▼

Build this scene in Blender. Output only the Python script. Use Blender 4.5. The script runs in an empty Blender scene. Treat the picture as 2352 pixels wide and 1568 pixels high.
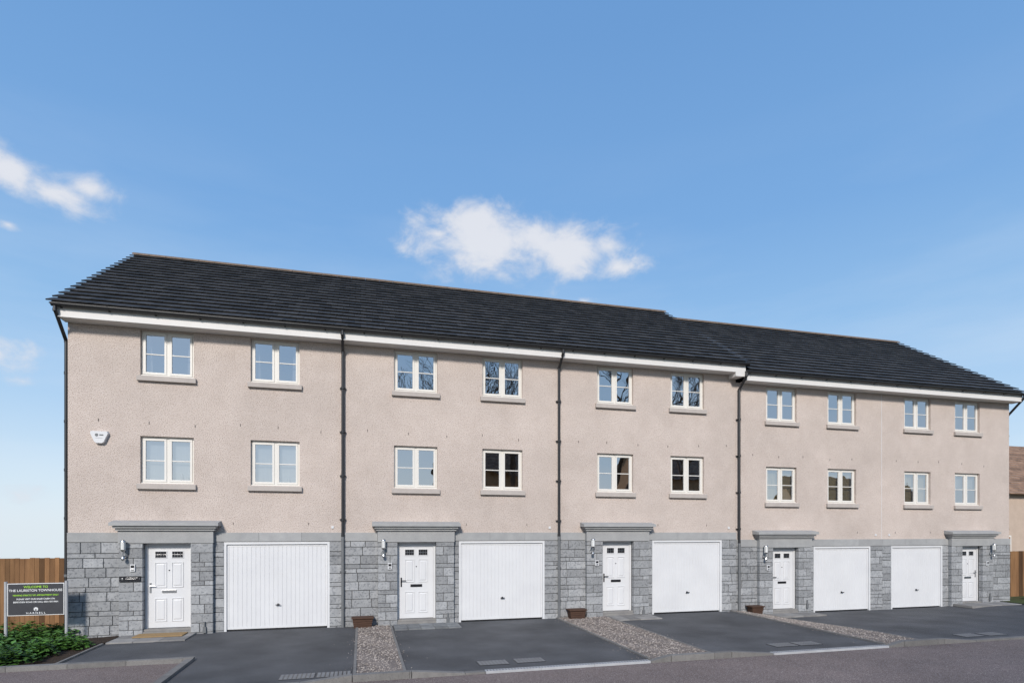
import bpy, math, random
from mathutils import Vector
random.seed(7)
R=math.radians
sc=bpy.context.scene
sc.view_settings.view_transform='Standard'
sc.view_settings.look='None'
sc.view_settings.exposure=0

# ------------------------------------------------------------ materials
def M(name,c1,c2=None,scale=4,detail=5,rough=.75,bump=0,bscale=60,metal=0,spec=.3,attr=0,c3=None,s3=150,t3=.62,bdist=.01,stretch=None,big=0,bigs=.4):
    m=bpy.data.materials.new(name); m.use_nodes=True
    nt=m.node_tree; N=nt.nodes; L=nt.links; b=N['Principled BSDF']
    b.inputs['Roughness'].default_value=rough; b.inputs['Metallic'].default_value=metal
    b.inputs['Specular IOR Level'].default_value=spec
    tc=N.new('ShaderNodeTexCoord'); co=tc.outputs['Object']
    if stretch:
        mp=N.new('ShaderNodeMapping'); mp.inputs['Scale'].default_value=stretch
        L.new(co,mp.inputs[0]); co=mp.outputs[0]
    c2=c2 or tuple(x*.85 for x in c1)
    n=N.new('ShaderNodeTexNoise'); n.inputs['Scale'].default_value=scale; n.inputs['Detail'].default_value=detail
    n.inputs['Roughness'].default_value=.65
    L.new(co,n.inputs['Vector'])
    mr=N.new('ShaderNodeMapRange'); mr.inputs[1].default_value=.32; mr.inputs[2].default_value=.68
    L.new(n.outputs[0],mr.inputs[0])
    mx=N.new('ShaderNodeMix'); mx.data_type='RGBA'
    mx.inputs[6].default_value=(*c1,1); mx.inputs[7].default_value=(*c2,1)
    L.new(mr.outputs[0],mx.inputs[0]); out=mx.outputs[2]
    if c3:
        n3=N.new('ShaderNodeTexNoise'); n3.inputs['Scale'].default_value=s3; n3.inputs['Detail'].default_value=2
        L.new(co,n3.inputs['Vector'])
        m3=N.new('ShaderNodeMapRange'); m3.inputs[1].default_value=t3-.04; m3.inputs[2].default_value=t3+.06
        L.new(n3.outputs[0],m3.inputs[0])
        x3=N.new('ShaderNodeMix'); x3.data_type='RGBA'; L.new(m3.outputs[0],x3.inputs[0]); L.new(out,x3.inputs[6])
        x3.inputs[7].default_value=(*c3,1); out=x3.outputs[2]
    def mul(out,fac_socket,lo,hi):
        q=N.new('ShaderNodeMapRange'); q.inputs[3].default_value=lo; q.inputs[4].default_value=hi
        L.new(fac_socket,q.inputs[0])
        v=N.new('ShaderNodeVectorMath'); v.operation='SCALE'; L.new(out,v.inputs[0]); L.new(q.outputs[0],v.inputs['Scale'])
        return v.outputs[0]
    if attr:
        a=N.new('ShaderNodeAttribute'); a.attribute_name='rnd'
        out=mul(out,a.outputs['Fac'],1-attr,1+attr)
    if big:
        nb=N.new('ShaderNodeTexNoise'); nb.inputs['Scale'].default_value=bigs; nb.inputs['Detail'].default_value=6
        L.new(tc.outputs['Object'],nb.inputs['Vector'])
        q=N.new('ShaderNodeMapRange'); q.inputs[1].default_value=.3;q.inputs[2].default_value=.7
        L.new(nb.outputs[0],q.inputs[0])
        out=mul(out,q.outputs[0],1-big,1+big)
    L.new(out,b.inputs['Base Color'])
    if bump:
        nb=N.new('ShaderNodeTexNoise'); nb.inputs['Scale'].default_value=bscale; nb.inputs['Detail'].default_value=3
        L.new(co,nb.inputs['Vector'])
        bp=N.new('ShaderNodeBump'); bp.inputs['Strength'].default_value=bump; bp.inputs['Distance'].default_value=bdist
        L.new(nb.outputs[0],bp.inputs['Height']); L.new(bp.outputs[0],b.inputs['Normal'])
    return m

harl=M('harling_render',(.595,.512,.46),(.53,.45,.40),scale=2.2,detail=9,rough=.92,bump=.9,bscale=46,c3=(.40,.325,.28),s3=46,t3=.57,bdist=.018,big=.085,bigs=.5)
harl2=M('harling_gable',(.5,.42,.37),(.46,.38,.34),scale=1.6,rough=.9,bump=.8,bscale=46,bdist=.018)
granite=M('granite_block',(.345,.35,.355),(.255,.26,.268),scale=6,rough=.8,bump=.6,bscale=16,attr=.2,c3=(.20,.205,.215),s3=20,t3=.58,bdist=.014)
granite_s=M('granite_smooth',(.37,.37,.365),(.31,.31,.31),scale=4,rough=.75,bump=.25,bscale=60,attr=.08,c3=(.27,.27,.27),s3=90,t3=.62)
mortar=M('mortar',(.12,.12,.118),rough=.95,bump=.3,bscale=100)
sillm=M('cast_stone_sill',(.47,.42,.385),(.41,.37,.34),scale=6,rough=.85,bump=.2,bscale=120)
tile=M('roof_tile',(.046,.045,.046),(.030,.030,.031),scale=3,rough=.6,bump=.3,bscale=90,attr=.34,spec=.32,c3=(.065,.065,.066),s3=30,t3=.6)
ridge_m=M('ridge_tile_clay',(.22,.16,.12),(.14,.105,.08),scale=8,rough=.8)
upvc=M('upvc_cream',(.72,.69,.64),(.70,.67,.62),rough=.35,spec=.4)
white=M('white_paint',(.665,.665,.67),(.63,.63,.64),scale=1.5,rough=.45,big=.03,bigs=1.2)
whitef=M('white_fascia',(.70,.68,.66),(.66,.64,.62),rough=.5)
black=M('black_plastic',(.018,.018,.02),(.025,.025,.027),rough=.4,spec=.5)
greyp=M('grey_pipe',(.16,.165,.17),rough=.5)
steel=M('steel',(.55,.55,.56),rough=.3,metal=1)
darkm=M('dark_metal',(.04,.04,.045),rough=.35,metal=.6)
frost=M('frosted_glass',(.72,.72,.70),rough=.3)
asph=M('drive_asphalt',(.084,.085,.089),(.062,.063,.067),scale=1.2,rough=.75,bump=.6,bscale=120,c3=(.16,.16,.163),s3=120,t3=.62,big=.28,bigs=.8)
road=M('road_asphalt',(.165,.125,.112),(.125,.095,.087),scale=2.5,rough=.9,bump=.7,bscale=110,c3=(.34,.29,.27),s3=80,t3=.57,big=.12,bigs=.5)
gravel=M('gravel_bed',(.26,.22,.195),(.17,.14,.125),scale=45,rough=.95,bump=1,bscale=70,bdist=.02)
stone_m=M('gravel_stone',(.35,.31,.28),(.24,.205,.18),scale=3,rough=.9,attr=.4)
kerbm=M('kerb_concrete',(.21,.20,.19),(.16,.153,.145),scale=6,rough=.9,bump=.3,bscale=120,attr=.12,c3=(.13,.125,.12),s3=60,t3=.62)
slabm=M('paving_slab',(.27,.26,.245),(.20,.19,.185),scale=5,rough=.9,bump=.3,bscale=100,attr=.2)
slabd=M('paving_slab_grey',(.21,.215,.215),(.14,.145,.15),scale=5,rough=.9,bump=.3,bscale=100,attr=.4)
chan=M('drain_channel',(.46,.47,.48),(.38,.38,.39),rough=.6,attr=.1)
lidm=M('inspection_cover',(.22,.225,.23),(.17,.17,.175),rough=.6)
soil=M('soil',(.055,.036,.024),(.03,.02,.014),scale=9,rough=1,bump=1,bscale=25,bdist=.05)
grassm=M('grass',(.075,.11,.035),(.10,.10,.045),scale=.8,rough=1,bump=1,bscale=60,bdist=.05)
fieldm=M('field',(.09,.11,.045),(.13,.11,.06),scale=.05,rough=1)
woodf=M('fence_timber',(.25,.135,.062),(.12,.06,.028),scale=3,rough=.85,attr=.5,stretch=(1,1,.15),bump=.4,bscale=40)
wicker=M('planter_timber',(.10,.055,.037),(.065,.036,.026),scale=20,rough=.8,stretch=(.3,1,3),bump=.5,bscale=40)
coir=M('coir_mat',(.36,.24,.12),(.26,.17,.08),scale=60,rough=1,bump=.6,bscale=200)
room_m=M('room_plaster',(.42,.38,.33),rough=.9)
roomd=M('room_dark',(.34,.19,.10),rough=.9)
blind=M('voile_blind',(.66,.68,.70),(.58,.60,.63),scale=3,rough=.9,stretch=(6,1,.3))
curtain=M('curtain',(.5,.48,.45),(.35,.33,.31),scale=12,rough=.9,stretch=(4,1,.1))
tan_refl=M('tan_reflection_sheet',(.66,.52,.27),(.42,.36,.2),scale=9,rough=.9,stretch=(4,1,.3))  # tan colour painted in for the golden reflection in the glass
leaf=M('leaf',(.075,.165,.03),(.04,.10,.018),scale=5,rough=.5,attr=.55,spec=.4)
bark=M('bark',(.13,.08,.052),(.075,.048,.033),scale=5,rough=.95)
brickn=M('brown_brick',(.42,.25,.14),(.30,.17,.095),scale=3,rough=.9)
pinkr=M('pink_render',(.52,.41,.33),(.46,.36,.29),scale=3,rough=.9)
ntile=M('brown_roof_tile',(.30,.19,.13),(.19,.125,.09),scale=5,rough=.8,attr=.3)
signd=M('sign_charcoal',(.055,.055,.062),rough=.4)
signw=M('sign_white',(.72,.72,.72),rough=.45)
signg=M('sign_green',(.33,.62,.06),rough=.5)
alum=M('aluminium_post',(.42,.42,.43),rough=.45,metal=0)

glass=bpy.data.materials.new('window_glass'); glass.use_nodes=True
nt=glass.node_tree; nt.nodes.clear()
o=nt.nodes.new('ShaderNodeOutputMaterial'); mx=nt.nodes.new('ShaderNodeMixShader')
t=nt.nodes.new('ShaderNodeBsdfTransparent'); t.inputs[0].default_value=(.74,.75,.75,1)
g=nt.nodes.new('ShaderNodeBsdfGlossy'); g.inputs['Roughness'].default_value=.008
g.inputs[0].default_value=(.95,.97,1,1)
lw=nt.nodes.new('ShaderNodeLayerWeight'); lw.inputs[0].default_value=.35
mr=nt.nodes.new('ShaderNodeMapRange'); mr.inputs[3].default_value=.48; mr.inputs[4].default_value=.95
nt.links.new(lw.outputs['Fresnel'],mr.inputs[0]); nt.links.new(mr.outputs[0],mx.inputs[0])
nz=nt.nodes.new('ShaderNodeTexNoise'); nz.inputs['Scale'].default_value=1.3
tcg=nt.nodes.new('ShaderNodeTexCoord'); nt.links.new(tcg.outputs['Object'],nz.inputs['Vector'])
bp=nt.nodes.new('ShaderNodeBump'); bp.inputs['Strength'].default_value=.10; bp.inputs['Distance'].default_value=.03
nt.links.new(nz.outputs[0],bp.inputs['Height']); nt.links.new(bp.outputs[0],g.inputs['Normal'])
nt.links.new(t.outputs[0],mx.inputs[1]); nt.links.new(g.outputs[0],mx.inputs[2]); nt.links.new(mx.outputs[0],o.inputs[0])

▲

EXERCISE INSTRUCTIONS | Pictures excluded, repeat exactly the lines from the top of the material through the line with "sc.view_settings.exposure=0", including both of those lines.

FINISHED ANSWER |
Build this scene in Blender. Output only the Python script. Use Blender 4.5. The script runs in an empty Blender scene. Treat the picture as 2352 pixels wide and 1568 pixels high.
import bpy, math, random
from mathutils import Vector
random.seed(7)
R=math.radians
sc=bpy.context.scene
sc.view_settings.view_transform='Standard'
sc.view_settings.look='None'
sc.view_settings.exposure=0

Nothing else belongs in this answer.